Quella degli adulatori, é una vera bolgia infernale. Il linguaggio volgare, plebeo, la rima aspra; tutto evidenzia la degradazione dell'uomo, avvilito e sommerso nei suoi rifiuti. Nell'immaginare questa fossa Dante si é rifatto certamente a quegli affreschi o mosaici medievali, che raffigurano peccatori e diavoli nel giorno del giudizio universale, immagini che suscitano ribrezzo e ammoniscono i viventi.

Nel caso di Interminelli, Dante precisa che incontrandolo nell'Inferno egli non é più quel cavaliere dai capelli curati, ora é privo di individualità, é un volgare personaggio, colto col capo lordo di merda, nel fondo di una bolgia, consapevole che la sua colpa, la lusinga facile, lo ha abbruttito in quel modo.


(Se ricordate, anche Filippo Argenti, immerso con gli iracondi nel fango dello Stige, apostrofato da Dante, aveva reagito, rischiando di far rovesciare la barca traghettata da Flegiàs. Qui, invece, non c'é nessuna reazione. Nell'immondizia in cui giace, Interminelli non ha nessuno scatto ribelle, se non la confessione della colpa e il gesto bestiale con cui si batte la zucca, la testa, cosi ignobilmente imbrattata).

Ma non basta.

Virgilio invita Dante a guardare un altro personaggio, questa volta tratto dalla mitologia: la meretrice Taide, resa celebre da una commedia del poeta latino Terenzio (Eunuco).   

Appresso ciò lo duca «Fa che pinghe», 
mi disse «il viso un poco più avante, 
sì che la faccia ben con l’occhio attinghe                   

di quella sozza e scapigliata fante 
che là si graffia con l’unghie merdose, 
e or s’accoscia e ora è in piedi stante.                        
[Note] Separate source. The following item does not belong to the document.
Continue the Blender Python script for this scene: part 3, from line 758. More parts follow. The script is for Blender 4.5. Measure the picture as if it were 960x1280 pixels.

Taide è, la puttana che rispuose 
al drudo suo quando disse "Ho io grazie 
grandi apo te?": "Anzi maravigliose!". 

E quinci sien le nostre viste sazie».       
                     

Una cortigiana greca al seguito di Alessandro Magno, che lusinga con erotiche provocazioni il suo amante, qui descritta come una donna sudicia e scarmigliata " che si graffia con l'unghie merdose". Alla fine é Virgilio che chiude. "E quinci siano le nostre viste sazie".